Verdadero signo del amor paterno es, por tanto, acoger, educar y cuidar al hijo, pero respetando a la vez su libertad y unicidad, entregándolo en la fe al Dios que lo creó y le llama a ser “su hijo”. Así lo ejemplifica Ana en la primera lectura. Dios la había sacado de la amargura de su esterilidad cuando escuchó su insistente e incesante oración y le concedió engendrar y dar a luz a su hijo Samuel. Pero ella, después de destetarlo (algo que por aquel entonces ocurría a la edad de tres años), no lo retuvo para sí sino que lo consagró al servicio del Señor. El deseo de haber tenido un hijo no la cegó ni encerró en el egoísmo, y en vez de retenerlo como propiedad absoluta suya, dio gracias y alabanza a Dios reconociendo que el hijo le pertenecía a Él. Además, al ofrecérselo a Dios, Ana no perdió al hijo, sino que lo recibió más plenamente al haberse convertido en el vínculo de unión entre ella y Dios.

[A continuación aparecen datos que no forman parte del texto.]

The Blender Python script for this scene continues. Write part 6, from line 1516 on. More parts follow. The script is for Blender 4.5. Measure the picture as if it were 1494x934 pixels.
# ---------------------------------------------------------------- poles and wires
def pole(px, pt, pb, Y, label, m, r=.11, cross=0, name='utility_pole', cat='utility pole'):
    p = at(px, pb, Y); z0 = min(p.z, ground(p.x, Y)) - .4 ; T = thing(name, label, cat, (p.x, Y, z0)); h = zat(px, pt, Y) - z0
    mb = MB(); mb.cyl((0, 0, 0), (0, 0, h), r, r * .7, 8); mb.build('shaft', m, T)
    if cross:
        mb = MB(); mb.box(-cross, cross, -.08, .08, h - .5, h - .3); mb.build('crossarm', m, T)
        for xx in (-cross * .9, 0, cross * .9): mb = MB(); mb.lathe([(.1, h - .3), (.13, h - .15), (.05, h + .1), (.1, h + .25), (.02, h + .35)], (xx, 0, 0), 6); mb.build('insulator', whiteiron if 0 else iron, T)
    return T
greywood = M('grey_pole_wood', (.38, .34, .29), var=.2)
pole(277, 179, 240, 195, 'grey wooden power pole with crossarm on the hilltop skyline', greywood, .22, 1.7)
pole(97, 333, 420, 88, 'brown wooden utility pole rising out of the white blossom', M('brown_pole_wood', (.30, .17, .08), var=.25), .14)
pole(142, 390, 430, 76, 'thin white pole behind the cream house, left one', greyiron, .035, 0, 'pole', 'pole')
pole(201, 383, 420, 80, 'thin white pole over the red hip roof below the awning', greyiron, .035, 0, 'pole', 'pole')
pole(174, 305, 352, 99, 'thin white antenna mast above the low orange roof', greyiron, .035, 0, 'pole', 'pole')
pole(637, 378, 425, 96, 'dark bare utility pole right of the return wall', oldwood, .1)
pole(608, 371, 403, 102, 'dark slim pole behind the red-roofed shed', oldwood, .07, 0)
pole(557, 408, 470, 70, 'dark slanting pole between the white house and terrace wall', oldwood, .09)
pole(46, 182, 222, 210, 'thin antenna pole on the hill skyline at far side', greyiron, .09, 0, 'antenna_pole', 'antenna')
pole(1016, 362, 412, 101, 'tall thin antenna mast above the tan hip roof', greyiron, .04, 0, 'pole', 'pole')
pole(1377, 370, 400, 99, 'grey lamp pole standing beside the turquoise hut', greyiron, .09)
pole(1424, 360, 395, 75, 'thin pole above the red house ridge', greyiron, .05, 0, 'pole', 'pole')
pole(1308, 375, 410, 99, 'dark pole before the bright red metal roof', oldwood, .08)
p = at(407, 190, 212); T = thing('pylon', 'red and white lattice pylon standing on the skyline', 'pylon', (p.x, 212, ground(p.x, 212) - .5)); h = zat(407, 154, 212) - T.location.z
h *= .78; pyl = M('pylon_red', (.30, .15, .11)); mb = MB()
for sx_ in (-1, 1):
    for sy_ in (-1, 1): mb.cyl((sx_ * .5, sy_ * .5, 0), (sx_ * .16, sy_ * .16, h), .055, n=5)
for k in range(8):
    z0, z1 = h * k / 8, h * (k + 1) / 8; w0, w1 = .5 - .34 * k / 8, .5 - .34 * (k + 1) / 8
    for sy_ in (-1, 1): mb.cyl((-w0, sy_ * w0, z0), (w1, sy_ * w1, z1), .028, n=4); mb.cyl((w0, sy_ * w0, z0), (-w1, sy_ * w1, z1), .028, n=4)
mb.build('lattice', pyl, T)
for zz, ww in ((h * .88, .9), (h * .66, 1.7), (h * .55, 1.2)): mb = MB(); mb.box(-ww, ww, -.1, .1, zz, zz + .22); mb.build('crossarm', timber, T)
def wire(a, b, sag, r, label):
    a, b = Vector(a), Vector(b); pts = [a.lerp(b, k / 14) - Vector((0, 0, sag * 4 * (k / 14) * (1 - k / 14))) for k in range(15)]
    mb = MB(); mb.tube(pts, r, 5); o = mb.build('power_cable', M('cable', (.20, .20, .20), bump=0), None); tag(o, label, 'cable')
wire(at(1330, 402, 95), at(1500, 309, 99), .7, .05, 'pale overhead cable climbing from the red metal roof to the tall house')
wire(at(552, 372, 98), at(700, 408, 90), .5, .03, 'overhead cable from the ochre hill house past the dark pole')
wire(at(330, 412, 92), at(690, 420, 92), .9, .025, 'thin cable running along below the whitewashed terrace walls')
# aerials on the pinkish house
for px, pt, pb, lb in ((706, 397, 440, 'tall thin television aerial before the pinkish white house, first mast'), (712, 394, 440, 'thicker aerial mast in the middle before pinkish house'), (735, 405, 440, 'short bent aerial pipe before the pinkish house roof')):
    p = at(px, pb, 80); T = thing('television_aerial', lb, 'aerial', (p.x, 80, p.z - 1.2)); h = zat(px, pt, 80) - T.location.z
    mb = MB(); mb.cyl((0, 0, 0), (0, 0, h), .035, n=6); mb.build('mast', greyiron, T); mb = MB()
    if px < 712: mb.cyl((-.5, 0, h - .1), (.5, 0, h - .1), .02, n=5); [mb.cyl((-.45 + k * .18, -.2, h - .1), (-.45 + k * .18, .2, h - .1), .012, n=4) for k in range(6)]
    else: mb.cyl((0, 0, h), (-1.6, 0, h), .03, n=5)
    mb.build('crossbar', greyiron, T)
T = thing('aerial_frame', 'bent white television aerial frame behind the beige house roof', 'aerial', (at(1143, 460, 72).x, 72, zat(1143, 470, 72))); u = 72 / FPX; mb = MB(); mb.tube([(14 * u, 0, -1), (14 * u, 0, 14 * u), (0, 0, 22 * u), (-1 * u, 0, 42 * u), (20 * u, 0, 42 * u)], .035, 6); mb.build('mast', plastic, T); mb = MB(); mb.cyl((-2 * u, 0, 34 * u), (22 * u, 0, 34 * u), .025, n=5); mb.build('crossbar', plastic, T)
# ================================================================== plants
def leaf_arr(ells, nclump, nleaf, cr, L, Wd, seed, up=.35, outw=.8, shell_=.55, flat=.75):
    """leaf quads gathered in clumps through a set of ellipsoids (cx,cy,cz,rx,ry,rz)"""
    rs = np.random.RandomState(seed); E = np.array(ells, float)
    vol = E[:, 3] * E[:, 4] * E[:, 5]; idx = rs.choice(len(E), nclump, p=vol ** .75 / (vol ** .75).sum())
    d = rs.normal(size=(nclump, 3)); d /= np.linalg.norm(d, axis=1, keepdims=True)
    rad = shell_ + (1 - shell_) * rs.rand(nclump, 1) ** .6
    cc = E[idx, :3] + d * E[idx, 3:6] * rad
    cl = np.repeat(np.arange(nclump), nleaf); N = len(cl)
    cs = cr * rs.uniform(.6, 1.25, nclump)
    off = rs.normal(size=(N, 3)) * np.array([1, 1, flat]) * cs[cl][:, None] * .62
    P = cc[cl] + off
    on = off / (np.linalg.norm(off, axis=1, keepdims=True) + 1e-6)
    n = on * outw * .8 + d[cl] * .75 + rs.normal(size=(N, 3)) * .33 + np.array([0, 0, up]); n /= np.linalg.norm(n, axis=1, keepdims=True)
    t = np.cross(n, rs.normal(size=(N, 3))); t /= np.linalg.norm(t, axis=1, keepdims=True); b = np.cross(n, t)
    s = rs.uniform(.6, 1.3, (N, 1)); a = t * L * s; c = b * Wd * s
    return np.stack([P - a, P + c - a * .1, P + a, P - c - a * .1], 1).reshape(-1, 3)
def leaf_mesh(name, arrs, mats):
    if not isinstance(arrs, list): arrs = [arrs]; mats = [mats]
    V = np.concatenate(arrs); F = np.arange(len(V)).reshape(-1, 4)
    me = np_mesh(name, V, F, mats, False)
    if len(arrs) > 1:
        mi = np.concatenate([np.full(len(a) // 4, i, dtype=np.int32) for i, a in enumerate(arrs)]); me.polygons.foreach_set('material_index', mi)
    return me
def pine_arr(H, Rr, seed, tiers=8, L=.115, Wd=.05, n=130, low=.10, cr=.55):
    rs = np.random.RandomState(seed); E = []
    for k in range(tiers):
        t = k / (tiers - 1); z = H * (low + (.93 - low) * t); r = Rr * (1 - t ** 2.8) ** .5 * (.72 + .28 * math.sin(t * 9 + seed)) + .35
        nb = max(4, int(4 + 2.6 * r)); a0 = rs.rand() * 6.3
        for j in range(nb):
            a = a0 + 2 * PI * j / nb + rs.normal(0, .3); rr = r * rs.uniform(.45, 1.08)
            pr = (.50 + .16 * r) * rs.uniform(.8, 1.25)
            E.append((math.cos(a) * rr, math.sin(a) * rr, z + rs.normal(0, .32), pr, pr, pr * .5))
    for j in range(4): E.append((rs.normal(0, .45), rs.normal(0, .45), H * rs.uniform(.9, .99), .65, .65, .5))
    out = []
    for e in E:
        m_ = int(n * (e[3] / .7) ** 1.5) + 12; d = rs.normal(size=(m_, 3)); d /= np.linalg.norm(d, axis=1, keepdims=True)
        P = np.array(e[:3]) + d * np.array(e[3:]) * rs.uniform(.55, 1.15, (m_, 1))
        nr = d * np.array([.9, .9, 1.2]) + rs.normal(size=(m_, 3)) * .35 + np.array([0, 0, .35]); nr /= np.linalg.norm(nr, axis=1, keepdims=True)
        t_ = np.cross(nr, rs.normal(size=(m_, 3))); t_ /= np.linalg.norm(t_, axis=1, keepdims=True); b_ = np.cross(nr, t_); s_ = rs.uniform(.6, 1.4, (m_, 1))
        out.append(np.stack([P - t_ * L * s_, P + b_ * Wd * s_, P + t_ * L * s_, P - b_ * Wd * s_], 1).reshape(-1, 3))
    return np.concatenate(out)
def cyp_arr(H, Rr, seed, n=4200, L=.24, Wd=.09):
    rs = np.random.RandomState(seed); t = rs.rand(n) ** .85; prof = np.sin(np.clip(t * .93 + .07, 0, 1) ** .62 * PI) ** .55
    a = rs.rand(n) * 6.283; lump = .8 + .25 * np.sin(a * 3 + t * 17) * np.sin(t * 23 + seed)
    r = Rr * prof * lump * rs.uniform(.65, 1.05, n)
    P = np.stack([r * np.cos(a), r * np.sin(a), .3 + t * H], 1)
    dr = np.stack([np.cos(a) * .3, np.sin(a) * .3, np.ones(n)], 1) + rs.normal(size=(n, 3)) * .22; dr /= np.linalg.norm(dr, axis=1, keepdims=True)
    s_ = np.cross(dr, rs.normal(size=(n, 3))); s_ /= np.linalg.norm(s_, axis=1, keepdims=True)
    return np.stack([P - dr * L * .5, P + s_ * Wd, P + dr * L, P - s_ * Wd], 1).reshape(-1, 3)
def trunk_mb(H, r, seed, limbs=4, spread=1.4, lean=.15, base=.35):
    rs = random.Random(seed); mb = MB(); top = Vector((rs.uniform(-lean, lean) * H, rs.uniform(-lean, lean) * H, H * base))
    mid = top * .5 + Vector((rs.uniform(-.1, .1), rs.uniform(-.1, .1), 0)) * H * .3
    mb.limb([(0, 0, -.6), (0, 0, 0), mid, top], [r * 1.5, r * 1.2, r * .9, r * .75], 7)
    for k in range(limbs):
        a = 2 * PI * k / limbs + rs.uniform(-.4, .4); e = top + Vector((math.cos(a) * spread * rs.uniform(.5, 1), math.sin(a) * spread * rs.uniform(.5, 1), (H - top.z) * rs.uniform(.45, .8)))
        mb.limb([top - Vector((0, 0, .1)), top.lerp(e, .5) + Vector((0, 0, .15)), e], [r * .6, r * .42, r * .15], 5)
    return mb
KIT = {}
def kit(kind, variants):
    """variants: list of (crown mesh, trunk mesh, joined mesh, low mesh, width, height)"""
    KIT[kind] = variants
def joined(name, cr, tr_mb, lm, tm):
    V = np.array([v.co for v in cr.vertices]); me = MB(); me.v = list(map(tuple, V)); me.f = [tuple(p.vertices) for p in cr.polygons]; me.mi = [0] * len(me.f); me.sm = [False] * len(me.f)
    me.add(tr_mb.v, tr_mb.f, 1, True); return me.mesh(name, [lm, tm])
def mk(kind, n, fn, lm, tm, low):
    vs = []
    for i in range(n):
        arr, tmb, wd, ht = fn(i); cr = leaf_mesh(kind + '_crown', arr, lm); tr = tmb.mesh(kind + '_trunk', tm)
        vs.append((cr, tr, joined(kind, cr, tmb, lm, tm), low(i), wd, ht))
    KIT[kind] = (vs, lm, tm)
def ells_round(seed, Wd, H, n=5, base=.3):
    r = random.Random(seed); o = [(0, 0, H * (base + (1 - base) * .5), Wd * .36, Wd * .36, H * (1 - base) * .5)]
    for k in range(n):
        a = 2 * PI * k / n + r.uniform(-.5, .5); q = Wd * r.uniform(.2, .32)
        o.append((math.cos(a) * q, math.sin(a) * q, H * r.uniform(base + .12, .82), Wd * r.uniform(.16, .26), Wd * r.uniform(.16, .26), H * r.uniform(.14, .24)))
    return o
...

Los hijos, nazcan en las circunstancias que sean, sanos o enfermos, con o sin defectos o minusvalías, son siempre un don maravilloso de Dios, y no pueden ser tratados como objetos o juguetes, sino que deben ser respetados y tratados con la dignidad que merecen en cuanto personas amadas por Dios y llamadas por Él a la santidad y a la vida eterna. Por eso deben ser conducidos y restituidos al Señor como signo de agradecimiento y de reconocimiento de que sólo en Él alcanzarán su plena madurez humana. De igual modo, el hijo tiene que aprender a amar a sus padres por ser el signo visible del “otro Padre”, a quien aprende a conocer, temer y amar, respetando y amando a sus padres terrenos (como hizo Jesús).

Contemplando a la Sagrada Familia de Nazaret, cada familia cristiana debe comprender y conocer su gran valor y dignidad a los ojos de Dios, sin dejarse intimidar por las persecuciones y presiones a las que la sociedad puede someterle (como puede ser la transmisión de una mentalidad laxista que no favorece la formación de familias estables, o la falta de ayudas económicas a las familias numerosas, o la legalización de falsas concepciones del “matrimonio”, o la educación sobre una visión del hombre carente de la perspectiva sobrenatural, vaciada de valores morales, y orientada al disfrute desenfrenado de las cosas, etc.). También la Sagrada Familia tuvo que afrontar persecuciones, incomprensiones y penurias, pero fueron testigos en todo momento de la providencia salvífica divina que les cuidaba y protegía. María y José vivieron de la fe y el amor hasta verlo encarnado en medio de ellos. José se fió de María en medio del sufrimiento y de la oscuridad por los que tuvo que pasar ante aquel “misterioso” embarazo y nacimiento; y María confió en José cuando tuvieron que huir, en medio de la noche, a la tierra de Egipto, y cuando decidió volver a Israel y vivir en Galilea. Por tanto es el amor mutuo, movido por la fe y el amor a Jesús, el que debe unir al esposo y a la esposa creyentes, desde el que deben afrontar las dificultades internas y externas, y en el que deben arropar a sus hijos.

La familia cristiana está llamada a ser en medio de nuestra sociedad un faro visible del amor de Dios que orienta a los hombres. Para que esto sea posible, los padres e hijos cristianos deben vivir, como María y José, unidos a Jesús a través de la oración, de la fe y del amor. De esta manera tendrán la suficiente fortaleza de ánimo para encarnar en la propia vida y en el propio hogar la voluntad de Dios y para no avergonzarse de confesar, cuando se les pida razón de ello, que “creen en la familia” como el medio querido por Dios para que el hombre nazca, sea formado humanamente y en la fe, aprenda los valores del respeto, de la obediencia y de la caridad, experimente la fidelidad y providencia del Dios fiel que ama al hombre, tenga el primer contacto y encuentro con Jesús resucitado, y vaya comprendiendo — desde la perspectiva salvífica cristiana y con corazón agradecido — el sentido transcendente de la vida y de la muerte.